Horace in his Satire II.7 (published circa 30 BC) uses the setting of Saturnalia for a frank exchange between a slave and his master in which the slave criticises his master for being himself enslaved to his passions. Pliny in Epistles II.17.24 (early 2nd-century AD) describes a secluded suite of rooms in his Laurentine villa which he uses as a retreat:
“...especially during the Saturnalia when the rest of the house is noisy with the licence of the holiday and festive cries. This way I don't hamper the games of my people and they don't hinder my work/studies.”
Macrobius in Saturnalia I.24.23-23 wrote:
“Meanwhile the head of the slave household, whose responsibility it was to offer sacrifice to the Penates, to manage the provisions and to direct the activities of the domestic servants, came to tell his master that the household had feasted according to the annual ritual custom. For at this festival, in houses that keep to proper religious usage, they first of all honour the slaves with a dinner prepared as if for the master; and only afterwards is the table set again for the head of the household. So, then, the chief slave came in to announce the time of dinner and to summon the masters to the table.”

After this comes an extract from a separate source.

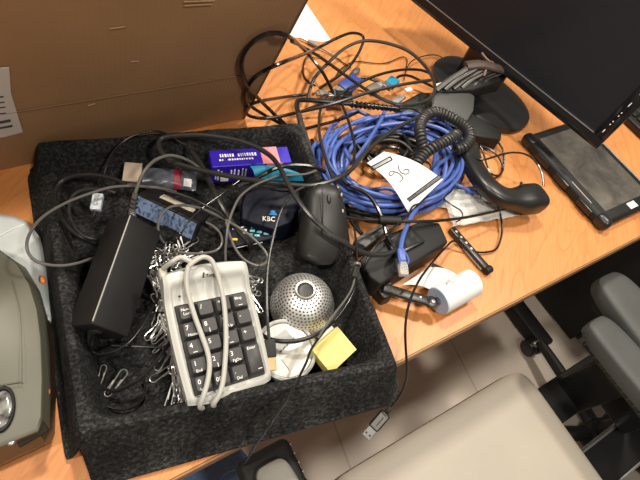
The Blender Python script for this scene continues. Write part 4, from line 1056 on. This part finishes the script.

And Christmas? At the end of the 1st-century AD, Statius could still proclaim (Silvae I.6.98ff):
“For how many years shall this festival abide! Never shall age destroy so holy a day! While the hills of Latium remain and father Tiber, while thy Rome stands and the Capitol thou hast restored to the world, it shall continue.”
Saturnalia continued to be celebrated in various guises, for example as Brumalia (from bruma meaning “winter solstice”), into the 4th-century AD. At this point, however, the ascendant Christians assigned December 25th (the winter solstice according to the Julian calendar) as Christ's birthday because the day was already observed and celebrated as a “holy day”. As the dates of Saturnalia are not precisely coincident with “Christmas”, a more refined argument suggests Christmas was set on December 25th, the feast of Sol Invictus, which itself had supplanted Saturnalia. However, with many of the traditions of Saturnalia incorporated into Sol Invictus, it is possible that some of those traditions - such as the exchanging of gifts - were also carried forward as a part of the Christian holiday.